The Adventure of being alive #1

feb 20 - weight of the worldTomorrow I write my last final, and hopefully my last undergraduate final exam: Introduction to 20th Century French literature.

My textbook, Moments Littéraires: An Anthology for Intermediate French sums up our day and age expertly. Here is a translation of some of the things it says about the literary time we’re living in:

“At the dawn of the 21st century, some spoke of the “Era of inner emptiness;” others saw a new humanism in globalization.

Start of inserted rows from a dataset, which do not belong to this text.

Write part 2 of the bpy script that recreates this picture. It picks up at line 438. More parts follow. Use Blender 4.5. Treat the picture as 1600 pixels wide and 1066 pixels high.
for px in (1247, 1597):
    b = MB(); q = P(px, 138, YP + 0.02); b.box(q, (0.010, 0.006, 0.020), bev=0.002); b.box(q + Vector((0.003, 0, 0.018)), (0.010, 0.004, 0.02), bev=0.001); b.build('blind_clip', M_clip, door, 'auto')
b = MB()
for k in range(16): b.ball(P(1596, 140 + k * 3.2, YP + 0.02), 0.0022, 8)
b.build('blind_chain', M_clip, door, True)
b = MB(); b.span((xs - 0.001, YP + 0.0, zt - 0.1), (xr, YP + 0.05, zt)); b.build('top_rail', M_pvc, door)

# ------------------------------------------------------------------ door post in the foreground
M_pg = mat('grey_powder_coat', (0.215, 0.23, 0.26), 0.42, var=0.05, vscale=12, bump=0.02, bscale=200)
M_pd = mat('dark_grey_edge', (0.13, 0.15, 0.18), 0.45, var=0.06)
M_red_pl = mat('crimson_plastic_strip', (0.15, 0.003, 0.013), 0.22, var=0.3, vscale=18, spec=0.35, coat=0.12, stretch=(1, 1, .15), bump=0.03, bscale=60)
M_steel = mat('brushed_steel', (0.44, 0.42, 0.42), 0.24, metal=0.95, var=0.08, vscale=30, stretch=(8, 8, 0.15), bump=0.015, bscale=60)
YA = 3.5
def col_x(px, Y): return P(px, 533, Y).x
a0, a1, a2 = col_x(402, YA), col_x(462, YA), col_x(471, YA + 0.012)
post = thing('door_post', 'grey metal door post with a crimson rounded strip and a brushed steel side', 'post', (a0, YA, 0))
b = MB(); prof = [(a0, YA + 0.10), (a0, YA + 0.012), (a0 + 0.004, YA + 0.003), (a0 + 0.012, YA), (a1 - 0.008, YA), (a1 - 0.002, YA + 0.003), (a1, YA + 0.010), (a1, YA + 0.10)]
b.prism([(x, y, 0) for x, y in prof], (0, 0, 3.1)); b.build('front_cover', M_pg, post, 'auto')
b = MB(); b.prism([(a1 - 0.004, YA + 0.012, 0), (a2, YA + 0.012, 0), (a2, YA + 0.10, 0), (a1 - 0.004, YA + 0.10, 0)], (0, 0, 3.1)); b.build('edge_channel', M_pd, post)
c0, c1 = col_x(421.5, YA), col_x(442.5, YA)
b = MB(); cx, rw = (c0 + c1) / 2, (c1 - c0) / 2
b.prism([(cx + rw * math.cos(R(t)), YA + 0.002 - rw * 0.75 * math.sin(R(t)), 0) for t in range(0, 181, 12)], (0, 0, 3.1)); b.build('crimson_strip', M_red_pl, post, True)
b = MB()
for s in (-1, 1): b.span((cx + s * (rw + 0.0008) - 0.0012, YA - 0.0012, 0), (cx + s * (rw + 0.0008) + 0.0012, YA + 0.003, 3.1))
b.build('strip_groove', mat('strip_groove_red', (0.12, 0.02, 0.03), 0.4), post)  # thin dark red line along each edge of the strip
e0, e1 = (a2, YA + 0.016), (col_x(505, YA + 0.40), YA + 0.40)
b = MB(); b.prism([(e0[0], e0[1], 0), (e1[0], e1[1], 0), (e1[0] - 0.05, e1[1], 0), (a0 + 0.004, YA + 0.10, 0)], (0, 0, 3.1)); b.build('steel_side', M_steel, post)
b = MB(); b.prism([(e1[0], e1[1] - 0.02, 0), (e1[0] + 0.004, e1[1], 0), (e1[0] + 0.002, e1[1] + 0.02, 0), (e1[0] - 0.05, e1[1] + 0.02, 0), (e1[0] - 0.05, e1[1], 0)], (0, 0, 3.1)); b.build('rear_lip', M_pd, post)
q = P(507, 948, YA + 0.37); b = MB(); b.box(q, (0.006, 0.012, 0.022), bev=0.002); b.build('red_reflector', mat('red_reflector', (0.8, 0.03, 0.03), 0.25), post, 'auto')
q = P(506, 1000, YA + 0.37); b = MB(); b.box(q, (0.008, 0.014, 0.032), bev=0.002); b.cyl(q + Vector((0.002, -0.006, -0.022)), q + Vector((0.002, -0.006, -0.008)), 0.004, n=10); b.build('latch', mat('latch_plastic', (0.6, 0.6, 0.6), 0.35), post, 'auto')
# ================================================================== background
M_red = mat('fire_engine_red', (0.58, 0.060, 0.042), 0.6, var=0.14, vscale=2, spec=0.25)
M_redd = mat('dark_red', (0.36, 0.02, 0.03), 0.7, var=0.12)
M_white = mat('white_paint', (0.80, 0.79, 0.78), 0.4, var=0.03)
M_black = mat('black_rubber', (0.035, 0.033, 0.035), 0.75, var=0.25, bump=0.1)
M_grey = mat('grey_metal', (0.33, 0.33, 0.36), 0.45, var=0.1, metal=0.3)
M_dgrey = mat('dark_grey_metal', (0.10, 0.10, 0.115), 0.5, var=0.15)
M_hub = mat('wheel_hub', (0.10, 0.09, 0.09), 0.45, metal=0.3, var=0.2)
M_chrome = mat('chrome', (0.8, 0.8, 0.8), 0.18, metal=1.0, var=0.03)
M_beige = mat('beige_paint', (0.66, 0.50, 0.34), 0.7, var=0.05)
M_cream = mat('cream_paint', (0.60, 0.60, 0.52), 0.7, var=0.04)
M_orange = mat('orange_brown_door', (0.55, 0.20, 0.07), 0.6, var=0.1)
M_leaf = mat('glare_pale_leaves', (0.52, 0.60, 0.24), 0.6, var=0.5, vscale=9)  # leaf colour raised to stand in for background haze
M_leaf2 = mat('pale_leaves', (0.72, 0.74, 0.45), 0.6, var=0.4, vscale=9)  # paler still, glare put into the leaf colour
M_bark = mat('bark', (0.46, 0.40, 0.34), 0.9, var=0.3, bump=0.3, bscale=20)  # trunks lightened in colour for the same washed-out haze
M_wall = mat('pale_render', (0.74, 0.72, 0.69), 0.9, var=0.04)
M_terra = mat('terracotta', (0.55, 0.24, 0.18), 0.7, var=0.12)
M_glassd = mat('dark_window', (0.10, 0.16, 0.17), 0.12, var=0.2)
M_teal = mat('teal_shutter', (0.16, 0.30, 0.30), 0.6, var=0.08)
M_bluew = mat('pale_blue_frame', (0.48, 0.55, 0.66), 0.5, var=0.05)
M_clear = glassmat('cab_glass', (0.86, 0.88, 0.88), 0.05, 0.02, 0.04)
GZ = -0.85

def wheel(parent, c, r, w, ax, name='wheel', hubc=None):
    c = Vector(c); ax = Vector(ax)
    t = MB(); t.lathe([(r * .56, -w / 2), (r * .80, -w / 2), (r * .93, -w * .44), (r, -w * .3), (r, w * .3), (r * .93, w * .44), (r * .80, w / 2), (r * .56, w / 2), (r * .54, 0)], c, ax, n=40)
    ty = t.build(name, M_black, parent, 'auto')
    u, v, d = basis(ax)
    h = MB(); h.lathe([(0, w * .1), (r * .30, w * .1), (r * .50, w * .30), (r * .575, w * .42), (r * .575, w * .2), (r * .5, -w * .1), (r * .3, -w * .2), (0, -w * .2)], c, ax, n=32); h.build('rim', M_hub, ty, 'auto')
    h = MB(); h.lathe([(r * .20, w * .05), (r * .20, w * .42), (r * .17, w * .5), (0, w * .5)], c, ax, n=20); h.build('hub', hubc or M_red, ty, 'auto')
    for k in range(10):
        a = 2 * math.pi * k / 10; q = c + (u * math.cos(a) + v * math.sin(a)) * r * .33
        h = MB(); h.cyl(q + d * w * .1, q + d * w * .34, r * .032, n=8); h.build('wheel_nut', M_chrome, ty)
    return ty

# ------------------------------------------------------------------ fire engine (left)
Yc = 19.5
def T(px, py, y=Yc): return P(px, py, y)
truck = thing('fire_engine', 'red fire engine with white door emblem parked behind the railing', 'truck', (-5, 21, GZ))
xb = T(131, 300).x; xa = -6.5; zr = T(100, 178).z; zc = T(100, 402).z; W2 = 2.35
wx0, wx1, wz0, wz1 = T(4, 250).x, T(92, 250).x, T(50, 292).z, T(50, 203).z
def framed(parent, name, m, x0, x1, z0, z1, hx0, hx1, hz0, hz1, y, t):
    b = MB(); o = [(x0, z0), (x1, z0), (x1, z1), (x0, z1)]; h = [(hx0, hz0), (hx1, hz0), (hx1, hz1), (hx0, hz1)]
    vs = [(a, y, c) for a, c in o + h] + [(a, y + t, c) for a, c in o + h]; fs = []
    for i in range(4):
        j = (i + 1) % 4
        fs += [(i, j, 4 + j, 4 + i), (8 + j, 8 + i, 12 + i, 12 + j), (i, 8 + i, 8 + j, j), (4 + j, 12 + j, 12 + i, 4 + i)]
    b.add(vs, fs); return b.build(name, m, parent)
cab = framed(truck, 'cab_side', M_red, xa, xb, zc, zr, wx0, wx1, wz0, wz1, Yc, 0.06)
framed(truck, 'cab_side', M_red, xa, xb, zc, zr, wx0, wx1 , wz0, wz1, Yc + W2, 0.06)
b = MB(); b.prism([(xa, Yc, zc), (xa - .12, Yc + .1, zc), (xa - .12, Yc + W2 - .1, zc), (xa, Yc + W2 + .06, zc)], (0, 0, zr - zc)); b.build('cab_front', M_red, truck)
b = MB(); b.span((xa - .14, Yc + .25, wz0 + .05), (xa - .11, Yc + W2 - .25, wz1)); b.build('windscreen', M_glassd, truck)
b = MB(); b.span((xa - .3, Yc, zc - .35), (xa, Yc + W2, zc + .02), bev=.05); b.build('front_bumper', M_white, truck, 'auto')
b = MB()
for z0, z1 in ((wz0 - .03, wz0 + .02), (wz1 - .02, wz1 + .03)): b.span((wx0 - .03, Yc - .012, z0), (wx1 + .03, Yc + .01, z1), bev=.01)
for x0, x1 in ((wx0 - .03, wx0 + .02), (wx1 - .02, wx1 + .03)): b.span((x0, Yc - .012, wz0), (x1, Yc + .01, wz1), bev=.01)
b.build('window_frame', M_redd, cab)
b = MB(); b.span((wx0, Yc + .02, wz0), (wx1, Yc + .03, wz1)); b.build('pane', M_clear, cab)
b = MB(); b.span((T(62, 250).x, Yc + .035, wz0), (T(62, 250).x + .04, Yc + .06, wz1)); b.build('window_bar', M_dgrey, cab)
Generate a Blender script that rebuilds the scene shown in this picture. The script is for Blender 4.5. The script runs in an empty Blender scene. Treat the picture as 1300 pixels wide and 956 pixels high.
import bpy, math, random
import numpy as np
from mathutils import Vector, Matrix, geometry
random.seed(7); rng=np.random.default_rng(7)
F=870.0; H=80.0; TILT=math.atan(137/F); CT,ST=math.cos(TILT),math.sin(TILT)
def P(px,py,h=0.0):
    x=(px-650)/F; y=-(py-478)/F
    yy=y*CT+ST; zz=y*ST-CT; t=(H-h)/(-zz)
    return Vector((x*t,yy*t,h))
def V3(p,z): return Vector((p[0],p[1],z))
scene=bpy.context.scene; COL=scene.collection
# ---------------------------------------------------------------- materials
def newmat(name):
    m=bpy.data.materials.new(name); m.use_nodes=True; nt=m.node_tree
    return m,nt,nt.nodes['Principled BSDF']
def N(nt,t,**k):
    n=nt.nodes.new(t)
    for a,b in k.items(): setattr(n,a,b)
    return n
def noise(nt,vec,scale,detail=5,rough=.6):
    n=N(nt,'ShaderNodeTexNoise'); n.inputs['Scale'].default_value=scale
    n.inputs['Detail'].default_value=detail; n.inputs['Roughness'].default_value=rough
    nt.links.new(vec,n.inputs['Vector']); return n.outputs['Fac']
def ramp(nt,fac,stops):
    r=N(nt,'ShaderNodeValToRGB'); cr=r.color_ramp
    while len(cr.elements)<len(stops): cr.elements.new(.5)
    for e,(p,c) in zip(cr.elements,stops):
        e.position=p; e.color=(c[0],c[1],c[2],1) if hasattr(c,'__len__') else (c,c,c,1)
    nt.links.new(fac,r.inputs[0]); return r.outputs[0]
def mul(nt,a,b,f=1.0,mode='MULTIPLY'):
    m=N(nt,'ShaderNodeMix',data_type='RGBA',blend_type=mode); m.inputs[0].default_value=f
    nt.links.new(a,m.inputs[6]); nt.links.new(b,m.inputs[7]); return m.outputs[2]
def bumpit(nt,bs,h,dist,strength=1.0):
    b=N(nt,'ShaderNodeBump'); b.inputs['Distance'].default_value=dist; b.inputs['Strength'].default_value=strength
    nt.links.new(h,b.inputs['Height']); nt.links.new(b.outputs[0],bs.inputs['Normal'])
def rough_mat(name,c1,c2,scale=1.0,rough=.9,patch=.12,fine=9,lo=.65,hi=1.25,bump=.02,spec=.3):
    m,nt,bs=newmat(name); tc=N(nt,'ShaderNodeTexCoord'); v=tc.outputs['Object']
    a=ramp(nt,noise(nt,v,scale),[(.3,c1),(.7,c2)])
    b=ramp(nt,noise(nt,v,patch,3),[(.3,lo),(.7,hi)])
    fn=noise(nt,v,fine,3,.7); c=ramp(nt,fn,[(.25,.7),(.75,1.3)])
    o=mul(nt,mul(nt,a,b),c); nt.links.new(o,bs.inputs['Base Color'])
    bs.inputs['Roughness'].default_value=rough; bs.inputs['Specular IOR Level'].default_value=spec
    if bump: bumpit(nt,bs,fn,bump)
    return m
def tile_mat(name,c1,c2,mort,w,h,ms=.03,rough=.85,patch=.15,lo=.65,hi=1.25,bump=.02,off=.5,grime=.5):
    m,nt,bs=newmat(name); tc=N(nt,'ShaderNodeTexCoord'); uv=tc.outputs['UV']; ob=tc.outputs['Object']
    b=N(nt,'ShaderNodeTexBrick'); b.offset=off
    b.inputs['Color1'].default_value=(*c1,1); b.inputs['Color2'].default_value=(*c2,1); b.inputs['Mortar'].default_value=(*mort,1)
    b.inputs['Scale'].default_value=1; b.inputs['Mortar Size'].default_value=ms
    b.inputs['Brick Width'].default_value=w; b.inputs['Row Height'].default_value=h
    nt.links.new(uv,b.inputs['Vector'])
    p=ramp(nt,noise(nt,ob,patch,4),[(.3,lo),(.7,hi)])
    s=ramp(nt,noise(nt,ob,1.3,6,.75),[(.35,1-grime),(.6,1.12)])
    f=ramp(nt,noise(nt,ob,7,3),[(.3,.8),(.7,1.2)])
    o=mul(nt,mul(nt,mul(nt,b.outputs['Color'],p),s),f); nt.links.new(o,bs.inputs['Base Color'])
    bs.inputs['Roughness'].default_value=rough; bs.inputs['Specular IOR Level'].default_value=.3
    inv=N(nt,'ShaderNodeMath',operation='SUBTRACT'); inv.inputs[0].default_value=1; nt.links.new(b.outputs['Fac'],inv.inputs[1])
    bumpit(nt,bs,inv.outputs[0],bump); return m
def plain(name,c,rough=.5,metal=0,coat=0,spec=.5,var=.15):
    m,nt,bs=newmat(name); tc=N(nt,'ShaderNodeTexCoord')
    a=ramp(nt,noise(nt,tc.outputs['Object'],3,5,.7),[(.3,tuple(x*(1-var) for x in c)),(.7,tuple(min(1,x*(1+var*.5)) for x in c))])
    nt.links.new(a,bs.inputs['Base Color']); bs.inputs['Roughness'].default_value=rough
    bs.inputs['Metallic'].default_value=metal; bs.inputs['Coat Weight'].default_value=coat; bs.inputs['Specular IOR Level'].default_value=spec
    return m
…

In the 40’s, facing the horror of the Second World War, existentialism emerged and proposed to fight against the absurdity of life in confronting reality without hope and without absolutes. Albert Camus and Jean-Paul Sartre concentrated on existence, or the reality of the present, to find an identity in the middle of “nothingness.”

In other areas, like the theatre of Jean Anouillh, the dramatic language and structure were more traditional, but the same anxiety about living appeared.

In the 60’s, the anxiety transformed into a moral crisis…Marguerite Duras saw in the novel not a way of transforming a message, but a veritable writing laboratory, a place of narrative and linguistic experimentation where the reader becomes an interpreter and creator.

The period of 1970 to today is known as “The Postmodern Era.” Sociologists speak of “triumphant individualism,” “sexual liberation” with the disappearance of all taboos.

Man is no longer thought of as a divine creature, but rather God appears as a creature of man. The “I think therefore I am” of Descartes has been replaced by “I consume therefore I am.”

After the Nouveau Roman, postmodern writers abandoned the question of literary theories to make themselves attentive and tormented witnesses of social reality… Literary homogeneity made way for heterogeneity of genres, styles, and cultures. Eclecticism is king.

As Le Clézio said, today’s writer seeks to express “before all formal speculation, the adventure of being alive.”